[Records with scene code]
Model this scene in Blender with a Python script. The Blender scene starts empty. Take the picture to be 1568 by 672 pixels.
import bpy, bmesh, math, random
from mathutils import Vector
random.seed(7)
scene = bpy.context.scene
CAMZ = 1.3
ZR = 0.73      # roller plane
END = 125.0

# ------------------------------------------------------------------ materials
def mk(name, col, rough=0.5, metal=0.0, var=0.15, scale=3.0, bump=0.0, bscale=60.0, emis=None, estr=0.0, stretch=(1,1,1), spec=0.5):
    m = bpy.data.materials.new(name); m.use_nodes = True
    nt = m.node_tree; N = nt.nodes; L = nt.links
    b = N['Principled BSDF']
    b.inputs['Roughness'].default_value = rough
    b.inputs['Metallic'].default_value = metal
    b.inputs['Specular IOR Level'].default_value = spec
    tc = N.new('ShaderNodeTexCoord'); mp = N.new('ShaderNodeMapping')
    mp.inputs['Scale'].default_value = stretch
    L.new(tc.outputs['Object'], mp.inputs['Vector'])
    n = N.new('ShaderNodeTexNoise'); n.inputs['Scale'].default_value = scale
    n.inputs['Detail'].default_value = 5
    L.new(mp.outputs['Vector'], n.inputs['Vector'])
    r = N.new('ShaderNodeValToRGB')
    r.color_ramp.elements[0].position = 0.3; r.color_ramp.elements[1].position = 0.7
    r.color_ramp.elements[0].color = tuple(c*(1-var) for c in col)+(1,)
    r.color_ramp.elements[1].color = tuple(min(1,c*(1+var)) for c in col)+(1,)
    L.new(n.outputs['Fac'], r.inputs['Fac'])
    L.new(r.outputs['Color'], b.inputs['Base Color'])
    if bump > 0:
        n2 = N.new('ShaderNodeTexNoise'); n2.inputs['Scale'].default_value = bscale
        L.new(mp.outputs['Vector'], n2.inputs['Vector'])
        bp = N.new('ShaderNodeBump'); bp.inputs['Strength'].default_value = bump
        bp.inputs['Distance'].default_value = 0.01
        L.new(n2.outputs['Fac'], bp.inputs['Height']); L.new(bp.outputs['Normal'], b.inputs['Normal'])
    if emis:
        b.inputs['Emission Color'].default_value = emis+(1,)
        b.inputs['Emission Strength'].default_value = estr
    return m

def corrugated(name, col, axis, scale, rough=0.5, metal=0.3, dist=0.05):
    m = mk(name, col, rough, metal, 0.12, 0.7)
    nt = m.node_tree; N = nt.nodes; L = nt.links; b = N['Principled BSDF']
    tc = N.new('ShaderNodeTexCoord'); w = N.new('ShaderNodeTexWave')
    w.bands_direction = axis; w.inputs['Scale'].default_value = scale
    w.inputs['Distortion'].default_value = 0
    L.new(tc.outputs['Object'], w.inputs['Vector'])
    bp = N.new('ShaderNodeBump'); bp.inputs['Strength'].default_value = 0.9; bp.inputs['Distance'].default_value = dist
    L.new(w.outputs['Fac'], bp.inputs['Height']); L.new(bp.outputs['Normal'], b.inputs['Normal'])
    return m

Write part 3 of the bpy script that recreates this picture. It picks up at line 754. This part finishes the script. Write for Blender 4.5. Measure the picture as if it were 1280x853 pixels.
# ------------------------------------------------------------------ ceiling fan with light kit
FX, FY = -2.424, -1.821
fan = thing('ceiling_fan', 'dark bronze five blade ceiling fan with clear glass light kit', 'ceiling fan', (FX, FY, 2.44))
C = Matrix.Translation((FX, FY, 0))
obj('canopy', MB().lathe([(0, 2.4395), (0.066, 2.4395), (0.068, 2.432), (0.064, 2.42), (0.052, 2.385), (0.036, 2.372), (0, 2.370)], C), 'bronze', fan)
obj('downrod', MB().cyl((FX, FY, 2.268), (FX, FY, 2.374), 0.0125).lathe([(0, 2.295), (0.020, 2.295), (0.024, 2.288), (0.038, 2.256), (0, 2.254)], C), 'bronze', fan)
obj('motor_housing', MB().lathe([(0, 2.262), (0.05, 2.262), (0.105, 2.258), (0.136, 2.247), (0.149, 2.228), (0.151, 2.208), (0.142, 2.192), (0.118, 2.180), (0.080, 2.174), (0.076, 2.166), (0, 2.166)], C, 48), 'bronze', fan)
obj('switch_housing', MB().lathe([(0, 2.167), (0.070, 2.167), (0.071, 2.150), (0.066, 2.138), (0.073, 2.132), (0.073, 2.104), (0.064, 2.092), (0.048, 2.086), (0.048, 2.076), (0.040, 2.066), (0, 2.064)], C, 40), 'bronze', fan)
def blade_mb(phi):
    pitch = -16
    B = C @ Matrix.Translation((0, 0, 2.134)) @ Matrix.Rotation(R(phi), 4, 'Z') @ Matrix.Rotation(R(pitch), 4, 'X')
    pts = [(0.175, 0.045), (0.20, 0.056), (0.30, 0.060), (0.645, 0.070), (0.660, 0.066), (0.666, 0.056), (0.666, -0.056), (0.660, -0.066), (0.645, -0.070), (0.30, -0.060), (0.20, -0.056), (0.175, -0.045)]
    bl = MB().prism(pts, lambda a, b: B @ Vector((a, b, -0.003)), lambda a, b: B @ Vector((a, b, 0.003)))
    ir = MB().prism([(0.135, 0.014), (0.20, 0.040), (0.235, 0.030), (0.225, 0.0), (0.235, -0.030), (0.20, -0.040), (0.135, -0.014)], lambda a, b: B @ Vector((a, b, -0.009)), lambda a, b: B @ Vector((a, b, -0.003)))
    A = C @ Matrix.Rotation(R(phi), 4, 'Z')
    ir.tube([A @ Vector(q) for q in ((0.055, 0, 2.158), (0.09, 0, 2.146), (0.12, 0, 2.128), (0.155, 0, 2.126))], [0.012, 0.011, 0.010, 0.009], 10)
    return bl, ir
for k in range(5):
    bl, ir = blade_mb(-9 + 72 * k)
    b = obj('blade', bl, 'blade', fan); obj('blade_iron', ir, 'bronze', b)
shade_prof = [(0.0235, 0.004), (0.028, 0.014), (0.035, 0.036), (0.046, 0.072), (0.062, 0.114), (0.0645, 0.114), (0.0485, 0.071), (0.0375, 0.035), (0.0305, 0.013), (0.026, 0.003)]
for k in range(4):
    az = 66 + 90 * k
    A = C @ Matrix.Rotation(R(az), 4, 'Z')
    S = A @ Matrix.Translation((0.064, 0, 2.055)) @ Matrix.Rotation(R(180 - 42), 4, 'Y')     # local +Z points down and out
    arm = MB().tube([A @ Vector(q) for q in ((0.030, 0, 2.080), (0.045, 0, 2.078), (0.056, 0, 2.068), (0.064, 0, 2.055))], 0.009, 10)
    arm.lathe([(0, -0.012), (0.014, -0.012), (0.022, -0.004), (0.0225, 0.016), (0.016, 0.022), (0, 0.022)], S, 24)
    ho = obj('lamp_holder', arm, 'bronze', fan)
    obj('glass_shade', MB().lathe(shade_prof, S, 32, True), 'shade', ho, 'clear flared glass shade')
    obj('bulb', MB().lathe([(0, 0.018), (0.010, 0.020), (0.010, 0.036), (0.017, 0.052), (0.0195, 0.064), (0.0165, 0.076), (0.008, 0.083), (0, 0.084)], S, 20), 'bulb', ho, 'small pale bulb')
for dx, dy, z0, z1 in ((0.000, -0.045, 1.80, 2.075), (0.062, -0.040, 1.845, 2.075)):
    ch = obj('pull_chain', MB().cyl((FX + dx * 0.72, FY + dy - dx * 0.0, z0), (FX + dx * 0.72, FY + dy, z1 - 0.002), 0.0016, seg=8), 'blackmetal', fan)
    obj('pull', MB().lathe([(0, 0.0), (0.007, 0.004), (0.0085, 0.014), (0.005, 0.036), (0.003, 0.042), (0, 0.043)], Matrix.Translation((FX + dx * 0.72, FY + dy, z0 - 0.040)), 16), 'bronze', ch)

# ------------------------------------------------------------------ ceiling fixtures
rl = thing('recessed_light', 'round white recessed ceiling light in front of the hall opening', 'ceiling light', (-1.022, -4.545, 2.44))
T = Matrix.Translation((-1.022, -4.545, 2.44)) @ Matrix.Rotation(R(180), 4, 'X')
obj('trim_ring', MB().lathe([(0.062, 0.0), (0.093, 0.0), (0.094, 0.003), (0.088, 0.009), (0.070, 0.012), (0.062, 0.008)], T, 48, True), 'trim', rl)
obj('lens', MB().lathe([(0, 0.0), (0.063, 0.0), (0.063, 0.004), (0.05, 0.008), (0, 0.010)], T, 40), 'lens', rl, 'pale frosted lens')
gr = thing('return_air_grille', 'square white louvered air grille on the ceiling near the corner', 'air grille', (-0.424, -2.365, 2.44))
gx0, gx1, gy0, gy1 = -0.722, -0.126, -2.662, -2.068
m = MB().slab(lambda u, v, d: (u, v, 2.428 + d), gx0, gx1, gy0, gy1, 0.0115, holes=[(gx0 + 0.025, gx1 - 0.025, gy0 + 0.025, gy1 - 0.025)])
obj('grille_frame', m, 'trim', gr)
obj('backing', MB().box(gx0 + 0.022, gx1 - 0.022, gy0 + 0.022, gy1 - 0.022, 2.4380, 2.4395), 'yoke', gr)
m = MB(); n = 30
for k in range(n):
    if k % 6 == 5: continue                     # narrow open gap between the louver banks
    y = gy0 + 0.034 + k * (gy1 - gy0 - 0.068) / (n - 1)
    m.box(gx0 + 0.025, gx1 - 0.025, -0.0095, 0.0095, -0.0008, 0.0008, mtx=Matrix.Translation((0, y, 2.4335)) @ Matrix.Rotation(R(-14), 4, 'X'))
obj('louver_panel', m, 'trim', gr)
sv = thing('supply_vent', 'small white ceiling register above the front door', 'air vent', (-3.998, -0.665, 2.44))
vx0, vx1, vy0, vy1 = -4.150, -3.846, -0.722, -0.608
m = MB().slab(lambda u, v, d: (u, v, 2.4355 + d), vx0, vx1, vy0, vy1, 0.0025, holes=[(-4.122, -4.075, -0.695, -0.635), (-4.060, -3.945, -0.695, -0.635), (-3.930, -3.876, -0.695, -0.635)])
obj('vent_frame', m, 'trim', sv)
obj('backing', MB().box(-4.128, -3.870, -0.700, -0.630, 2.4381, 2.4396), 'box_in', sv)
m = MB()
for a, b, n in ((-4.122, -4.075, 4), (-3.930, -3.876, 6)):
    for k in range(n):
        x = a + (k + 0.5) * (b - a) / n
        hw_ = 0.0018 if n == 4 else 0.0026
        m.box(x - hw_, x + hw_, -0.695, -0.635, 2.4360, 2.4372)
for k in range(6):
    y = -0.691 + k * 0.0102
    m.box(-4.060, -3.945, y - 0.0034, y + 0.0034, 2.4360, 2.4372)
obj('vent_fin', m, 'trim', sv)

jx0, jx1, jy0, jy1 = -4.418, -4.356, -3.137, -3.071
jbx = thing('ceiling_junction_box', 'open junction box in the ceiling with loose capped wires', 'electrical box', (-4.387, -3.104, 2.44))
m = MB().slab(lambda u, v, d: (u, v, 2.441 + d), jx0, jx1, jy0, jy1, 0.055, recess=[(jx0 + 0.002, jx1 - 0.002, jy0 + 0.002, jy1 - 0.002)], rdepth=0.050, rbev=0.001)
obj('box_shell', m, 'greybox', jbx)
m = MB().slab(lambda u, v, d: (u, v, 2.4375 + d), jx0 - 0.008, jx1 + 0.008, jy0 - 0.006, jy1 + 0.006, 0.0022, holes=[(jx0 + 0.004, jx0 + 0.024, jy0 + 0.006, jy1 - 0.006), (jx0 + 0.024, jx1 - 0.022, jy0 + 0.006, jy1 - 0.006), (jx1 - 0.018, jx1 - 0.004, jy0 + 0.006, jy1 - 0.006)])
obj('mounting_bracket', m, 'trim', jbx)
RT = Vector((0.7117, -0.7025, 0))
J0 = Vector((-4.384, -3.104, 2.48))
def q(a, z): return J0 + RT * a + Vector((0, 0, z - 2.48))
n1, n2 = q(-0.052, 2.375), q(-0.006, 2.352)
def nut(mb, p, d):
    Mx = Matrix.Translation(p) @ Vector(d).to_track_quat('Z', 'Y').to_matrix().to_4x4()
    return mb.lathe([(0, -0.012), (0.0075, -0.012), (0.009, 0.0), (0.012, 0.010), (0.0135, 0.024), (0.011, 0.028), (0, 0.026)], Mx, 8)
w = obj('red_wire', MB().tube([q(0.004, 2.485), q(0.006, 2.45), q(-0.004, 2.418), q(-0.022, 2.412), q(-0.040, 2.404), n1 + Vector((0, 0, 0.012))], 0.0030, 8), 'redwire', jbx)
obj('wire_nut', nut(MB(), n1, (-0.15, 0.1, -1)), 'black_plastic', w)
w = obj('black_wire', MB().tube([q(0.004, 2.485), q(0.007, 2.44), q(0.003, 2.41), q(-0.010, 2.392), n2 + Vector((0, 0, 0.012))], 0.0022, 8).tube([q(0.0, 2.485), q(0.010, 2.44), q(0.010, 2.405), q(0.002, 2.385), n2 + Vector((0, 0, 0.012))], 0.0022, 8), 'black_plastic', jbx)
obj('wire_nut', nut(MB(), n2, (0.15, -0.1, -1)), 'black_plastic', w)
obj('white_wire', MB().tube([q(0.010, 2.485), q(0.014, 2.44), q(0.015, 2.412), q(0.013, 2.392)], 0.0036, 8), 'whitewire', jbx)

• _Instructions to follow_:
Please repeat word for word the lines above that run from the beginning through the line containing "END = 125.0", keeping both the first and that last line.

• _Answer to the task_:
Model this scene in Blender with a Python script. The Blender scene starts empty. Take the picture to be 1568 by 672 pixels.
import bpy, bmesh, math, random
from mathutils import Vector
random.seed(7)
scene = bpy.context.scene
CAMZ = 1.3
ZR = 0.73      # roller plane
END = 125.0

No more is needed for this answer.